The former Attorney General and Minister for Justice, is on record to have said in February 2018 during his vetting to the Office of Special Prosecutor that he was persuaded by a number of people including Supreme Court judge, Justice William Atuguba, to accept the offer but he proved unyielding, saying “…but I will not change my mind”.

At the time, he made the disclosure to emphasize the point that becoming an SP was not for the benefits but to enable him continue service to Ghana in an anti-corruption role.

He revealed the ‘personal reasons’ angle in his latest epistle addressing the Anas Aremeyaw Anas versus Kennedy Agyapong defamation case.

Amidu in laying a background for why he had chosen to comment said he had read the judgement of Justice Eric Baah and had applied all his legal experience and knowledge which could have included serving as an apex court judge.

“I have painstakingly read and re-read the 64-page judgment of the trial High Court in ANAS v AGYEPONG using all the knowledge, experience, and arsenals in the legal armory I have acquired over the past upwards of four and half decades (45 years) when I held myself out as a private legal practitioner, a public officer serving in various capacities, including Deputy Attorney General, Minister of the Interior, and Attorney General, amongst others.

“I declined for personal reasons my proposed elevation as a justice to the Supreme Court in 1999. I am now retired and hold no licence to practice law,” he wrote.

The 1999 date means that had he accepted the offer, he would likely have been appointed by then-president Jerry John Rawlings, who had a year to leave office.

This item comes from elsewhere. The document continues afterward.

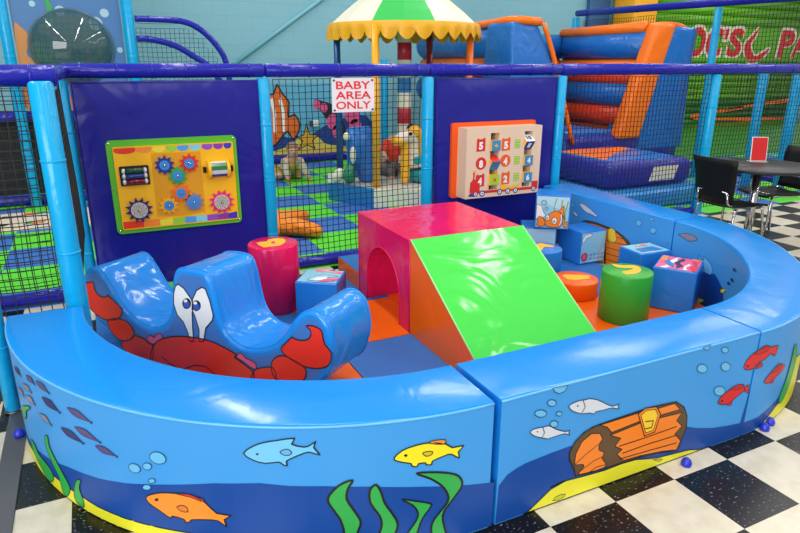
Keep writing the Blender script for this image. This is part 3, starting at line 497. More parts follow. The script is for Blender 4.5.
  ('coral_pink',3,0.004,0,[(0.278,0.188),(0.286,0.211),(0.314,0.218),(0.334,0.199),(0.369,0.193),(0.397,0.181),(0.395,0.153),(0.358,0.158),(0.319,0.177)]),
  ('crab_red',3,0.006,0,[(0.371,0.123),(0.398,0.154),(0.448,0.176),(0.504,0.186),(0.515,0.127),(0.456,0.076),(0.358,0.065)]),
  ('crab_red',3.1,0.006,0,[(0.491,0.183),(0.499,0.22),(0.532,0.253),(0.572,0.266),(0.624,0.256),(0.682,0.236),(0.695,0.209),(0.678,0.168),(0.631,0.136),(0.57,0.127),(0.508,0.135)]),
  ('crab_red',3.2,0.006,0,[(0.556,0.3),(0.583,0.329),(0.623,0.371),(0.638,0.365),(0.675,0.366),(0.711,0.378),(0.731,0.404),(0.728,0.429),(0.708,0.444),(0.744,0.451),(0.785,0.441),(0.794,0.411),(0.803,0.375),(0.837,0.342),(0.828,0.291),(0.806,0.266),(0.755,0.244),(0.689,0.238),(0.638,0.249),(0.579,0.27)]),
 ],
}

def strip(mb, fo, us, zs, m, smooth=True):
    vs = []; fs = []; n = len(zs)
    for u in us: vs += [fo(u, z, o) for z, o in zs]
    for i in range(len(us)-1):
        for j in range(n-1): fs.append([i*n+j, (i+1)*n+j, (i+1)*n+j+1, i*n+j+1])
    mb.add(vs, fs, m, smooth)
def foam_segment(label, fo, fi, u0, u1, n, art_o, art_i, su, du, root):
    t = thing('foam_wall_segment', label, 'foam wall', root, 0, 'soft foam wall sections around the toddler pen')
    us = [u0+(u1-u0)*i/n for i in range(n+1)]
    rd = .011
    edge = [(HF-rd+rd*math.sin(k*PI/8), -rd+rd*math.cos(k*PI/8)) for k in range(5)]
    b = MB(); vs = []
    prof_o = edge; prof_i = edge[::-1]; N = 10
    for u in us:
        vs += [fo(u, z, o) for z, o in prof_o] + [fi(u, z, o) for z, o in prof_i]
    fs = [[i*N+j, (i+1)*N+j, (i+1)*N+j+1, i*N+j+1] for i in range(n) for j in range(N-1)]
    b.add(vs, fs, foam_blue, True); b.build('pad_top', t)
    b = MB(); strip(b, fo, us, [(0.0, 0), (.12, 0), (.25, 0), (.37, 0), (HF-rd, 0)], print_light); draw_art(b, art_o, fo, su, du); b.build('outer_panel', t)
    b = MB(); strip(b, fi, us, [(0.0, 0), (.25, 0), (HF-rd, 0)], print_light); draw_art(b, art_i, fi, su, du); b.build('inner_panel', t)
    for u in (u0, u1):
        b = MB(); pts = [fo(u, 0, 0)] + [fo(u, z, o) for z, o in prof_o] + [fi(u, z, o) for z, o in prof_i] + [fi(u, 0, 0)]
        b.add(pts, [list(range(len(pts)))], foam_blue); b.build('end_panel', t)
    b = MB(); b.tube([fo(u, HF-.006, -.001) for u in us], .0042, M('pale_blue_piping', (95, 175, 235), .3), 6); b.build('piping', t)
    return t
foam_segment('curved blue foam wall section at the left front printed with seaweed and many small fish', outOL, inOL, 180, 269.4, 50, ART['OL'], [], RO_*PI/180, 3, (CL[0]-1.1, CL[1]-1.1, 0))
foam_segment('straight blue foam wall section at the front printed with a treasure chest', outOS, inOS, 1.104, 2.394, 12, ART['OS'], [], 1, None, (1.75, 1.65, 0))
foam_segment('curved blue foam wall section at the right corner near the black chairs', outOR, inOR, 270.2, 359.8, 50, ART['OR'], ART['IR'], RO_*PI/180, 3, (CR[0]+1, CR[1]-1, 0))
foam_segment('straight blue foam wall section at the back right with a chest printed on its inner face', outBK, inBK, 3.036, 4.5, 8, [], ART['IB'], 1, None, (3.78, 3.77, 0))
for i, (p, lb) in enumerate([((2.004, 1.452), 'small blue rubber stop on the floor in front of the printed treasure chest'), ((2.535, 1.485), 'small blue rubber stop on the floor under the red fish, against the foam wall'),
        ((2.60, 1.505), 'small blue rubber stop on white tile under the red fish, the outer of two'), ((-.458, 2.855), 'small blue rubber stop on the grey metal strip at far left')]):
    b = MB(); b.lathe([(.02, 0), (.022, .012), (.017, .026), (.009, .033), (0, .035)], M('blue_rubber', (30, 50, 190), .35), (p[0], p[1], .006 if i == 3 else 0), 14)
    tag(b.build('floor_stop'), lb, 'floor stop', 'blue rubber floor stops')

# ------------------------------------------------------------------ floor mats in the pen
def interior():
    P = [(-.13, 4.5), (-.13, 3.03)] + [(CL[0]+1.225*math.cos(math.radians(a)), CL[1]+1.225*math.sin(math.radians(a))) for a in range(180, 271, 6)]
    P += [(CR[0]+1.18*math.cos(math.radians(a)), CR[1]+1.18*math.sin(math.radians(a))) for a in range(270, 361, 6)] + [(3.625, 3.03), (3.625, 4.5)]
    return P
def clip_axis(P, ax, x, s):
    Q = [(p[ax], p[1-ax]) for p in P]; Q = clip(Q, x, s); return [(q[0], q[1]) if ax == 0 else (q[1], q[0]) for q in Q]
INT = interior()
mats = [((.47, 2.43), 'o', 'orange floor mat under the right end of the crab rocker'), ((1.08, 2.43), 'b', 'blue floor mat left of the green ramp'),
        ((1.08, 3.04), 'o', 'orange floor mat in front of the pink tunnel arch'), ((.47, 3.04), 'b', 'blue floor mat behind the crab rocker'), ((.47, 3.65), 'o', 'orange floor mat under the tall pink cylinder'),
        ((1.69, 3.04), 'o', 'orange floor mat inside the pink tunnel'), ((1.08, 3.65), 'b', 'blue floor mat behind the printed cube by the tunnel'), ((1.69, 3.65), 'o', 'orange floor mat behind the pink tunnel'),
        ((2.30, 2.43), 'o', 'orange floor mat right of the ramp, left of the green cylinder'), ((2.91, 2.43), 'o', 'orange floor mat between green cylinder and curved foam wall'), ((2.30, 3.04), 'o', 'orange floor mat under the short orange cylinder'),
        ((2.91, 3.04), 'b', 'blue floor mat in front of the printed cubes at back right'), ((2.91, 3.65), 'b', 'blue floor mat under the stacked printed cubes'), ((2.30, 3.65), 'b', 'blue floor mat behind the tunnel below the train board'),
        ((-.14, 3.04), 'b', 'blue floor mat below the left lobe of the crab rocker'), ((-.14, 3.65), 'b', 'blue floor mat below the gear board'), ((1.69, 2.43), 'b', 'blue floor mat under the green ramp'),
        ((1.08, 1.82), 'o', 'orange floor mat behind the chest wall section'), ((1.69, 1.82), 'b', 'blue floor mat at the foot of the green ramp'), ((2.30, 1.82), 'o', 'orange floor mat behind the right end of the front foam wall')]
for (x, y), c, lb in mats:
    P = INT
    P = clip_axis(P, 0, x+.003, 1); P = clip_axis(P, 0, x+.607, -1); P = clip_axis(P, 1, y+.003, 1); P = clip_axis(P, 1, y+.607, -1)
    if len(P) < 3: continue
    b = MB(); b.prism(P, lambda u, v, d: (u, v, d), .03, .001, orange_vinyl if c == 'o' else mat_blue)
    tag(b.build('floor_mat'), lb, 'floor mat', 'vinyl floor mats in the toddler pen')

# ------------------------------------------------------------------ crab rocker
RO0 = Vector((.33, 3.065, 0)); RE = Vector((.592, -.806, 0)); RN = Vector((.806, .592, 0))
def onRK(u, z, off=0): return tuple(RO0 + RE*u - RN*off + Vector((0, 0, z)))
prof = [(-.825, .40), (-.79, .452), (-.745, .485), (-.70, .497), (-.655, .484), (-.598, .418), (-.533, .332), (-.446, .252), (-.35, .222), (-.25, .236), (-.185, .284), (-.147, .35), (-.128, .44), (-.11, .53), (-.08, .577), (-.038, .595), (.03, .602), (.09, .602), (.127, .588), (.145, .555), (.16, .49), (.175, .405), (.195, .335), (.245, .276), (.325, .247), (.424, .264), (.513, .306), (.579, .372), (.62, .432), (.667, .486), (.715, .514), (.765, .516), (.812, .482), (.835, .42), (.842, .35), (.83, .285), (.797, .2),
        (.70, .13), (.54, .078), (.3, .045), (0, .032), (-.3, .045), (-.52, .08), (-.68, .14), (-.79, .23), (-.832, .32)]
prof = smooth_poly(prof, 3)
t = thing('rocker_seat', 'blue vinyl crab rocker with two dipped seats, leaning by the left foam wall', 'rocker', tuple(RO0+RN*.19))
D = .348; bev = .018
def inset(P, d):
    n = len(P); out = []
    ar = sum(P[i][0]*P[(i+1) % n][1]-P[(i+1) % n][0]*P[i][1] for i in range(n)); s = 1 if ar > 0 else -1
    for i in range(n):
        ax, ay = P[i-1]; bx, by = P[(i+1) % n]; L = math.hypot(bx-ax, by-ay) or 1
        out.append((P[i][0]-(by-ay)/L*d*s, P[i][1]+(bx-ax)/L*d*s))
    return out
rings = [(inset(prof, bev), 0), (inset(prof, bev*.3), -bev*.3), (prof, -bev), (prof, -D+bev), (inset(prof, bev*.3), -D+bev*.3), (inset(prof, bev), -D)]
b = MB(); n = len(prof); vs = []; fs = []
NS = 1
full = []
for P, d in rings[:3]: full.append((P, d))
for k in range(1, 8): full.append((prof, -bev - (D-2*bev)*k/8))
full += rings[3:]
for P, d in full: vs += [onRK(u, z, d) for u, z in P]
for j in range(len(full)-1):
    for i in range(n): fs.append([j*n+i, j*n+(i+1) % n, (j+1)*n+(i+1) % n, (j+1)*n+i])
b.add(vs, fs, rocker_blue, True); b.build('seat_cover', t)
b = MB(); b.flat(rings[0][0], lambda u, z: onRK(u, z, 0), rocker_blue)
b.flat(inset(prof, .034), lambda u, z: onRK(u, z, .0006), M('rocker_print_blue', (66, 118, 192), .35)); 
draw_art(b, ART['RK'], onRK, 1, None, lk=1); b.build('front_panel', t)
b = MB(); b.flat(rings[0][0], lambda u, z: onRK(u, z, -D), rocker_blue); b.build('back_panel', t)
for d in (-bev+.001, -D+bev): b = MB(); b.tube([onRK(u, z, d) for u, z in prof], .004, rocker_blue, 6, True); b.build('piping', t)

# ------------------------------------------------------------------ tunnel, ramp, low block
x0, x1, y0, y1, z0, z1 = 1.543, 2.312, 3.052, 3.832, .032, .603
t = thing('tunnel_block', 'pink vinyl foam tunnel block with an arched opening on its left', 'tunnel', ((x0+x1)/2, (y0+y1)/2, z0))
aw, ah, yc = .25, .42, 3.44
arch = [(yc-aw, z0)] + [(yc-aw*math.cos(PI*k/16), z0+ah-.25+.25*math.sin(PI*k/16)) for k in range(17)] + [(yc+aw, z0)]
r = .012
outer = [(y0, z0), (y0, z1-r), (y0+r, z1), (y1-r, z1), (y1, z1-r), (y1, z0)]
poly = outer + arch[::-1]
b = MB(); b.prism(poly, lambda u, v, d: (d, u, v), x0, x1, pink_vinyl); b.build('body', t)
for P in ([(x0, y0, z1-.004), (x1, y0, z1-.004)], [(x0, y1, z1-.004), (x1, y1, z1-.004)], [(x0+.001, y0+.004, z0), (x0+.001, y0+.004, z1-.004), (x0+.001, y1-.004, z1-.004), (x0+.001, y1-.004, z0)], [(x0+.001, u, v) for u, v in arch]):
    b = MB(); b.tube(P, .0045, pink_vinyl, 6); b.build('piping', t)
ry1, ry0 = 3.045, 2.20
t = thing('ramp_block', 'foam wedge ramp with green slope and orange sides, against the pink tunnel', 'ramp', (1.92, 2.7, z0))
b = MB(); tri = [(ry1, z0), (ry1, z1), (ry0, z0+.05), (ry0, z0)]
b.prism(tri, lambda u, v, d: (d, u, v), x0, x1, orange_vinyl); b.build('body', t)
b = MB()
nn = 10
def slope(u, v):  # u along X 0..1, v down slope 0..1
    return (x0+(x1-x0)*u, ry1-.002-(ry1-ry0)*v, z1+.005+(z0+.05-z1)*v)
vs = [slope(i/nn, j/nn) for j in range(nn+1) for i in range(nn+1)]
b.add(vs, [[j*(nn+1)+i, j*(nn+1)+i+1, (j+1)*(nn+1)+i+1, (j+1)*(nn+1)+i] for j in range(nn) for i in range(nn)], green_vinyl, True); b.build('slope_cover', t)
for u in (0, 1): b = MB(); b.tube([slope(u, 0), slope(u, 1)], .0045, M('pale_green_piping', (150, 232, 150), .3), 6); b.build('piping', t)
t = thing('foam_block', 'low foam block with blue top and orange sides behind the pink tunnel', 'foam block', (1.9, 4.1, .0))
b = MB(); b.rbox((1.88, 4.08, .075), (.64, .44, .15), orange_vinyl, .006); b.build('body', t)
b = MB(); b.rbox((1.88, 4.08, .1525), (.636, .436, .005), mat_blue, .002); b.build('top_cover', t)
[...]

Amidu, a member of the then-ruling National Democratic Congress will go on to become Attorney General when Rawlings’ vice president John Atta Mills won the 2008 elections.

February 2018: I rejected JSC offer – Amidu

Mr. Amidu made the revelation when he appeared before the Appointments Committee of Parliament Tuesday to be vetted as the president’s nominee for the position of the Special Prosecutor (SP).

He said he accepted the nomination to become the SP not because of the status that comes with the position but due to the ideals attached to it which will enable him fight corruption in the country, something he said has been the basis for instability in the country for time past.

“This is to demonstrate that my acceptance of position of Special Prosecutor is not because of the status, but because of the high ideals attached to making sure the ordinary people of this country can have the benefit of the resources of this country by stopping the leakages and seepages that have gone on since the coming to force of the 1992 constitution,” he explained.

He added: “It is important that this country is stabilized; it is important that no one makes excuses to make a coup. The only way to do that is to protect the national purse and give people who want to use that as an excuse not to have the grounds,” he said in his introduction to the Committee.

President Nana Addo Dankwa Akufo-Addo on January 11, 2018, announced Mr. Amidu as his nominee for the office of the special prosecutor. His nomination came less than 10 days after the president assented to the Office of the Special Prosecutor Bill, together with four other bills.

In the President’s view, Mr. Amidu has “the requisite integrity, competence, courage and independence of character to discharge effectively the responsibilities of this new office”.

The former Attorney General and Minister of Justice who was the vice presidential candidate of the National Democratic Congress in the 2000 general elections, has been at the forefront of exposing and fighting corruption in the country.

His zeal for anti-corruption earned him the title of Citizen Vigilante.